A buffalo calf on Horse Butte

The new generation of calves will swell Yellowstone’s total buffalo population to over 5,000 this summer, a cause for celebration! The cancellation of Yellowstone National Park’s capture for slaughter trap will enable much needed growth of buffalo populations. This year, 161 buffalo were hunted—almost exclusively through tribes exercising their treaty rights— a small number compared to the 540 captured (859 killed total) in the winter of 2019-2020. During a mild winter with reduced migration into the Gardiner basin, Yellowstone National Park knew that the trap would prevent the tribes from exercising their treaty rights, which forced them to abandon their planned 500-800 buffalo kill quota. Tribal rights and leadership are pivotal in ending the capture for slaughter program. Yellowstone National Park’s trap, and the unscientific myth of buffalo overpopulation in Yellowstone are the biggest threats to these sacred animals. Permanent cancellation of Yellowstone National park’s trap has been and will continue to be our rallying cry going forward.

A mother grooms her new calf

Calving season is in full swing in the first week of May, and the presence of the new buffalo lift our spirits. As the calves prance and play among bright green grass and sagebrush buttercup, their enthusiasm for life rubs off on everyone who witness it. Even the fully grown buffalo seem at ease, content to watch the little ones learn how to run and play on brand new legs. Buffalo have a mysterious magnetism surrounding them that is a powerful healing force to all wildlife, humans included.

Many residents of Horse Butte, the Central Herd’s calving grounds, acknowledge the joy that living among wild buffalo brings. They want to share their time, lives and land with buffalo because it enhances their lives. In fact, many people choose to live on Horse Butte because of the buffalo. The Hebgen Basin and this community of buffalo-lovers is truly an ideal example of human-wildlife coexistence, a roadmap for a future relationship with our world.

A yearling enjoys its second spring with a backdrop of mountains

Coexistence is a partnership, one in which people and the buffalo must learn and adapt. With BFC’s help, the migrating buffalo have learned the savvy qualities needed to safely cross the highway. Plenty of buffalo look both ways before crossing the road, a testament to their intelligence and understanding of humans. Buffalo take advantage of Forest service roads to access their habitat on National Forest lands, it is easy travelling for them just like it is for humans. People that live on Horse Butte build fences around their young trees to provide the buffalo with a scratching post to shed their thick winter coats for warmer times, and slow their cars in the neighborhood for the calves just as they would for a neighbor’s child.

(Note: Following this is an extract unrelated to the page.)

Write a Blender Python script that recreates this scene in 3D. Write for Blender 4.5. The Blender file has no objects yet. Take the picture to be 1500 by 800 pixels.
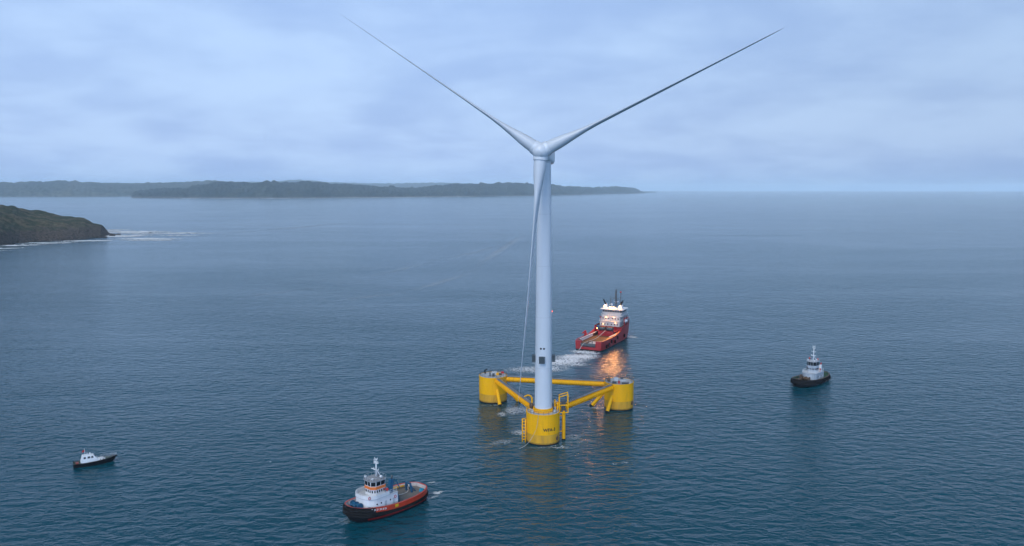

Living with buffalo is a symbolic and practical step to move forward into a paradigm of ecological living. Living among the largest North American land animal teaches the lessons and considerations we need to share the land with the natural world and live in harmony with it. Learning to coexist is one of the many reasons we stand with the buffalo. Together we can create a future where these majestic animals can once again roam free.

A calf works up an appetite for new grass shoots!